Metropolle yetinmeyip  megakentlere geçişler yaptığımız şimdilerde bunca kalabalık ve keşmekeş ortamında  sosyologsuz olmuyor. Yalan Rüzgarı adlı hayli eski yabancı bir dizide, neredeyse bir düzineden fazla  sosyoloğun, psikologların, onlarca danışmanın yer aldığını sıkça yazardı gazeteler. O zaman bizim dizilere katkıda bulunan sosyolog var mı diye düşünmeden olmuyor. Önünde sonunda kaçınılmaz olarak şiddet sahnesi bol dizilerden rol model alınan karakterlere benzeyip, kadınları, hayvanları, yeni mezun İTÜ’lü mühendis genci istedikleri parayı vermedi diye canından eden toplum zararlılarının mantar gibi bitivermesine ortam hazırlayacak diziler her şeye rağmen yapılabilir mi? Tüm diziler, yok edici tayfunlar olmak yerine ferahlatıcı meltemlere dönüşmedikçe  buğday tohumu arasında ayrık otu tohumu da saçılmış olmaz mı sünger gibi emici genç algılara?

Bir dizi vardı. Zengin kadrolu. Halit Ziya Uşaklıgil’in kitabından uyarlama. Yalıda geçiyordu. Varlıklı bir ailenin öyküsü. Dizide, kocası ile arasında hayli yaş farkı olan karakteri canlandıran oyuncunun da diğer oyuncuların da giysileri, takıları öyle moda olmuştu ki o dönem yok satıyordu. Ne Paris modası ne Roma pazarındaki pembe renkli oğlak derisinden ceketlerin modası hatırlanır olmuştu dizi boyunca. Varsa yoksa tasından tarağına dizideki her şey alıp başını gitmişti üstlerde başlarda.

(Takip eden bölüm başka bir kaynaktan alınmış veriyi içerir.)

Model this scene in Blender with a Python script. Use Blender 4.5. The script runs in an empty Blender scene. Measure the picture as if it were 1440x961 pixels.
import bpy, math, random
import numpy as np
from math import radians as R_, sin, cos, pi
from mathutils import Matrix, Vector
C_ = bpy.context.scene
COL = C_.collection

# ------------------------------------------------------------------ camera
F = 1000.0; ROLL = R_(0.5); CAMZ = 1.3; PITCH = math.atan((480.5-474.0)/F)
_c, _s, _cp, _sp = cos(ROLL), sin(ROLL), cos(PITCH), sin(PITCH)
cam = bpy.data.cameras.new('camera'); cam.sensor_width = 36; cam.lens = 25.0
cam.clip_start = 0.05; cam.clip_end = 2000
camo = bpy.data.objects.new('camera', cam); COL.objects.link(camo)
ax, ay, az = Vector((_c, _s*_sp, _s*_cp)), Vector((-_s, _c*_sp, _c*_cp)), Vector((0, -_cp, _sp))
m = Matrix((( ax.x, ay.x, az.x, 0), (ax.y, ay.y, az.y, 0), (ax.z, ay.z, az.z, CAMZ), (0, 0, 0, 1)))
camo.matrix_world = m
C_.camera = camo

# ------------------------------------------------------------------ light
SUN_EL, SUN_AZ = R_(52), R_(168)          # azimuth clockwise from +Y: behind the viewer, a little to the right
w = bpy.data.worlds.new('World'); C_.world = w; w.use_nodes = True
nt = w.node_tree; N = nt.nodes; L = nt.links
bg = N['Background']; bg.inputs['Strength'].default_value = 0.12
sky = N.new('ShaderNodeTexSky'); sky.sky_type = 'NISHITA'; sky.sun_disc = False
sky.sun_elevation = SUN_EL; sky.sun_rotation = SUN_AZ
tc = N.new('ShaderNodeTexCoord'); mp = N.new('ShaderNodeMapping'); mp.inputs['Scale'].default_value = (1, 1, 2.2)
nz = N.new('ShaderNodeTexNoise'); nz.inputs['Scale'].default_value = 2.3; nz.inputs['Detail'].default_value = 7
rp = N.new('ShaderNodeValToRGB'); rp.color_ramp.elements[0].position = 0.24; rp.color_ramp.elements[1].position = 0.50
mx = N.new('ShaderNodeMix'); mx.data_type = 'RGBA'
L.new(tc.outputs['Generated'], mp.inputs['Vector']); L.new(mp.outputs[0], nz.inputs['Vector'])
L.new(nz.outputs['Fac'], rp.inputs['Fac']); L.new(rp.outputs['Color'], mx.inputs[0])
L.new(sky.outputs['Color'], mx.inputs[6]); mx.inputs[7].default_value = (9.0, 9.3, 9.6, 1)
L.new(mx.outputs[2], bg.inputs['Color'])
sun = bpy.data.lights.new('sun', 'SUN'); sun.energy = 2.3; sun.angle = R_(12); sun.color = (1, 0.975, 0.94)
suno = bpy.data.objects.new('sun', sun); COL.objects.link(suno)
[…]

Öyle ki basit bir giysi alacağınızda satıcılar o giysiyi, o dizi için kostüm tasarlayan firmanın ürettiğini söylüyordu. Bunu duymak bile sattırıyordu ürünleri. Kapış kapış.

Dizilerin etkisi bu kadar açıkken,  dizileri şiddet sahneleri ile doldurduğumuzda sokaklarda, ortalıkta göz önünde işlenen onca fena şeylerin altında yatan nedenlerden biri, belki başlıcası o sahneler  olmayacak mıdır? İzlediği çizgi filmlerin kahramanları Arı Maya, Spider Man, Superman kıyafetleri ya da hayranı olduğu futbolcunun  adının yazılı olduğu formayı giyen çocuğun, on dördünde, yirmi dördünde dizilerdeki kötü karakterlerin benliğine bürünüp onun giysisini giyeceği apaçık değil mi?